Pratyâhâra
Publié le 4 Novembre 2012
« LES CARNETS DU YOGA »
n° 309 - septembre 2012
A CŒUR OUVERT : Le retour aux sources, p. 14
Auteur : François ROUX
Dans son commentaire du sûtra II.54, le roi Bhoja, célèbre lecteur des Yoga-Sûtra au XIè siècle, fait remarquer qu’avec pratyâhâra les sens « demeurent en eux-mêmes ».
Ils retrouvent en somme leur vocation première qui est d’informer le corps des modifications de son environnement – jouant ainsi un rôle protecteur – et non de l’entraîner dans la ronde sans fin des stimuli extérieurs – jouant ainsi un rôle destructeur.

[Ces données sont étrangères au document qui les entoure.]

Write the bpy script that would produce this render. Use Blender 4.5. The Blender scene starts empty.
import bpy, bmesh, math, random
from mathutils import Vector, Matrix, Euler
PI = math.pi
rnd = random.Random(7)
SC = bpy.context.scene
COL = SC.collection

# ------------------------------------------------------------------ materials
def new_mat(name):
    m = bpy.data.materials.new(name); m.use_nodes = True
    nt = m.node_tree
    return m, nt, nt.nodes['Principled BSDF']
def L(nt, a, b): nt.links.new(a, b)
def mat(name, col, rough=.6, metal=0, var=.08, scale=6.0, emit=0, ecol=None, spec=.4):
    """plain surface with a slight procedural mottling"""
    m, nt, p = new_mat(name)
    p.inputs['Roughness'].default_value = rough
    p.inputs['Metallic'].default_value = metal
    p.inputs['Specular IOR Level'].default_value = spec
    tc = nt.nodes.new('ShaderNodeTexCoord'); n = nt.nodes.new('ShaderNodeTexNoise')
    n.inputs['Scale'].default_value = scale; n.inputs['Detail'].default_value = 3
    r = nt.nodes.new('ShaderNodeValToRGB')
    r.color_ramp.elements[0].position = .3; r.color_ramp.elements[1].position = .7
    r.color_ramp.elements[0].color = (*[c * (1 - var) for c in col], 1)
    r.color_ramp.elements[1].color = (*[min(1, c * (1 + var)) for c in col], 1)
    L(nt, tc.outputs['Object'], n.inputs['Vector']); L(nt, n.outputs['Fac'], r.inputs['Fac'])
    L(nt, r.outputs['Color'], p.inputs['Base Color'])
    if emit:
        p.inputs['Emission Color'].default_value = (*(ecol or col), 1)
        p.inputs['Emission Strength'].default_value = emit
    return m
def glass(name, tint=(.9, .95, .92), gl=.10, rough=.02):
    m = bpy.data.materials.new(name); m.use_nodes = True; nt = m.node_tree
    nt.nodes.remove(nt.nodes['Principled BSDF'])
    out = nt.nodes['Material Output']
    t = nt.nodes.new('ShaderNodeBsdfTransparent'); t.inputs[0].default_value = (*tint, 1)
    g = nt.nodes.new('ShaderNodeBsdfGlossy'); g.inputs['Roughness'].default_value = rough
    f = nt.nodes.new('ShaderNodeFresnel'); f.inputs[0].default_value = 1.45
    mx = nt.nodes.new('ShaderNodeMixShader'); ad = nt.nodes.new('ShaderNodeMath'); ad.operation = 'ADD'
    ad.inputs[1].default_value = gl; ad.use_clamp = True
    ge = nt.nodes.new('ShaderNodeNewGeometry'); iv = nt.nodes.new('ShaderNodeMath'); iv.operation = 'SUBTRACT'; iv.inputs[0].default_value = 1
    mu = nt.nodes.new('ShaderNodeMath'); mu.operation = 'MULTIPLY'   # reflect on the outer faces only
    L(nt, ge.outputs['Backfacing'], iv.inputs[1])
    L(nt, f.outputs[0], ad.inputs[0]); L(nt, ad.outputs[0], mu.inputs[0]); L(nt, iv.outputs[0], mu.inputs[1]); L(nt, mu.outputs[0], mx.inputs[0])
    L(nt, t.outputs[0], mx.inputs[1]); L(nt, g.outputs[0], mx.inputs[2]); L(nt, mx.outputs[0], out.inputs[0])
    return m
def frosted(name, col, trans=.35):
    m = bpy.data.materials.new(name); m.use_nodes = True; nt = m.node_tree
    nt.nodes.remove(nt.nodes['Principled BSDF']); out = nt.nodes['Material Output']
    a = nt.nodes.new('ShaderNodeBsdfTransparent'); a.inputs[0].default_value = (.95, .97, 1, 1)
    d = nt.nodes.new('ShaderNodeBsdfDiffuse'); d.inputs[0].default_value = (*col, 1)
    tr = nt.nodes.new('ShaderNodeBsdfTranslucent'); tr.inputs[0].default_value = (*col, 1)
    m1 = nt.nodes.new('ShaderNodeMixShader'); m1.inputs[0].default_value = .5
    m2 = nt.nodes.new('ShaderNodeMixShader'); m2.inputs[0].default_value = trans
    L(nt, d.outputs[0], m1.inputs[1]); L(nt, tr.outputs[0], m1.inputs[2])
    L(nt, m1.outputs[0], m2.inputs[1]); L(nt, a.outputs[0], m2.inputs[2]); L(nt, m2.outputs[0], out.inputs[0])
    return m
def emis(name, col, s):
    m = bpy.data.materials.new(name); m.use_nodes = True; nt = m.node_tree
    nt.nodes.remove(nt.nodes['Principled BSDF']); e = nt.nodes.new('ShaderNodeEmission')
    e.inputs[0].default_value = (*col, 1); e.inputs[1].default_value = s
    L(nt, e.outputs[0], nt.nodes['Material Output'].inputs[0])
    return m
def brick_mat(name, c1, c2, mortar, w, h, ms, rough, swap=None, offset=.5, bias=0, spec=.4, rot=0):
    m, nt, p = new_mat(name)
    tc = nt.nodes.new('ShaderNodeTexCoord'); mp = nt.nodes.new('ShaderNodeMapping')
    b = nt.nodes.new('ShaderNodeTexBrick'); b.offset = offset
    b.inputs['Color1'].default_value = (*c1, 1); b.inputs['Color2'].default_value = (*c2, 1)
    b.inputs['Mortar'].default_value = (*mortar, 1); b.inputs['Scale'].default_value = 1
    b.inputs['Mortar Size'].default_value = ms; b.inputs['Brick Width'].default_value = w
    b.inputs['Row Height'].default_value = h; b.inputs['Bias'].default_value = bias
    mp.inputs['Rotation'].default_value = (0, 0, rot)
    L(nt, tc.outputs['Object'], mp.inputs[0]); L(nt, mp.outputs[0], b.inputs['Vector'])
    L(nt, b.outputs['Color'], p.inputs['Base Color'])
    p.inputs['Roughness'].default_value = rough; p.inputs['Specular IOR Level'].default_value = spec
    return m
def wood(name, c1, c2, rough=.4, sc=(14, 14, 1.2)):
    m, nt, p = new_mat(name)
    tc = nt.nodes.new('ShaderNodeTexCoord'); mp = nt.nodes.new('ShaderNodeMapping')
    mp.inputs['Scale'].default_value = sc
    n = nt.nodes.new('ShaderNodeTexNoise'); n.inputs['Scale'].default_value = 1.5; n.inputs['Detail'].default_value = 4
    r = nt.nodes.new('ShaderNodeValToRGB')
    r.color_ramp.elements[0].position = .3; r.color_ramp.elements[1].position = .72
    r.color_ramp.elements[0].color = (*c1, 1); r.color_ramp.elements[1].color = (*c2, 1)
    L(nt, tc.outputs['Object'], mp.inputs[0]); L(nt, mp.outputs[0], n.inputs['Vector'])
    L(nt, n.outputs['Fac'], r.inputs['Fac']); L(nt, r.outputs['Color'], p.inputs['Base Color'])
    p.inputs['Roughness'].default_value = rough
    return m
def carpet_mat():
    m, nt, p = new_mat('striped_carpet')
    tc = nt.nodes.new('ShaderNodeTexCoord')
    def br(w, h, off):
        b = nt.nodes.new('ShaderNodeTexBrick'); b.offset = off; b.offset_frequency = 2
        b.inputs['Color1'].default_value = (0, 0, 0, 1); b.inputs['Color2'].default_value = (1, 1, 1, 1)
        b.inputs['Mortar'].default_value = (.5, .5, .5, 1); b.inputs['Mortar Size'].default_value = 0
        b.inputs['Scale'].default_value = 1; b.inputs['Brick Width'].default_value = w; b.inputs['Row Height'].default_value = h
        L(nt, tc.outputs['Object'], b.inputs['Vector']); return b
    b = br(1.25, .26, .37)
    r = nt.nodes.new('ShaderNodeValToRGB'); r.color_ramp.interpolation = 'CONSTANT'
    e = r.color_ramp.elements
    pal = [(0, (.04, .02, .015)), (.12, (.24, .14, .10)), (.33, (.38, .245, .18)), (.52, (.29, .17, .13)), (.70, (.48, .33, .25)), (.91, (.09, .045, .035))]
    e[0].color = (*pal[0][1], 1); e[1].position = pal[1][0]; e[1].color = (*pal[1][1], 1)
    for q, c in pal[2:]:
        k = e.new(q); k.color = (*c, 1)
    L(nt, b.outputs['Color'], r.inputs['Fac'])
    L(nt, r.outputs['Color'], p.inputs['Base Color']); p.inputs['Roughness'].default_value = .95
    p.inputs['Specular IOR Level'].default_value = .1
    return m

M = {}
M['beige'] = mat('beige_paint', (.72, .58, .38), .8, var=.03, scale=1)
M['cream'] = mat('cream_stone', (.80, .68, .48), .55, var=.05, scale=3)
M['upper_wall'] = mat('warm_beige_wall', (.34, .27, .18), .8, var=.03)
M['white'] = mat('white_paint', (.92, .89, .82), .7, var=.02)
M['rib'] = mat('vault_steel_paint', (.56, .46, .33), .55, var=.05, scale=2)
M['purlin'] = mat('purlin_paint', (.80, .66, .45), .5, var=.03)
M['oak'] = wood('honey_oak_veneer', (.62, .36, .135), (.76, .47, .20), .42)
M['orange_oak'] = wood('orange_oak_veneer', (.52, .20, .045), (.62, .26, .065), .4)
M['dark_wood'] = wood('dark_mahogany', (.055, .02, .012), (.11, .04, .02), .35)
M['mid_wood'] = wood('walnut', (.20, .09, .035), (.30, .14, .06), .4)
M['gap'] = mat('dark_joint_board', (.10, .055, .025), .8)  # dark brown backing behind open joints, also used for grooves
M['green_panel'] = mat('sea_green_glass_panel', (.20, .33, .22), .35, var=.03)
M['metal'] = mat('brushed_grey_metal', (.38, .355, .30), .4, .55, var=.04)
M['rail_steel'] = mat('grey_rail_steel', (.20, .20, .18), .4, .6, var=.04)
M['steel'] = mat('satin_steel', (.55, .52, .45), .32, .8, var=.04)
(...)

Cessant de tirer le contenu mental à hue et à dia, « l’activité sensorielle se délivre de l’emprise des objets extérieurs », selon l’expression de Mircea Eliade.
Il s’ensuit une étrange – parce que rare – et très douce sensation de sérénité : la conscience est enfin « en direct » avec le réel ; elle commence à percevoir le monde sans les multiples écrans d’une sensorialité cavalcadante, pour ne pas dire exacerbée.
« Alors, dit seulement Vyâsa – le plus respecté des commentateurs, dans son Yoga-Bhâshya – la sagesse (prajnâ) du yogi connaît toutes choses telles qu’elles sont ».
Cet état de redéploiement des sens a bien entendu des effets énergétiques considérables.
Assis dans une posture méritant pleinement le double qualificatif de « stable et aisée » que lui donne Patanjali, ayant rendu toute sa subtilité et toute sa lenteur à son souffle et conquis son autonomie à l’égard du monde extérieur, le yogi est alors à même d’aborder, avec quelque chance de succès, les trois derniers membres du yoga : la concentration, la méditation et la contemplation.
Retour aux sources de nos cinq sens, pratyâhâra apparaît alors dans une lumière toute différente.
Celle du moment privilégié où le yogi accède au prodigieux royaume du non mental.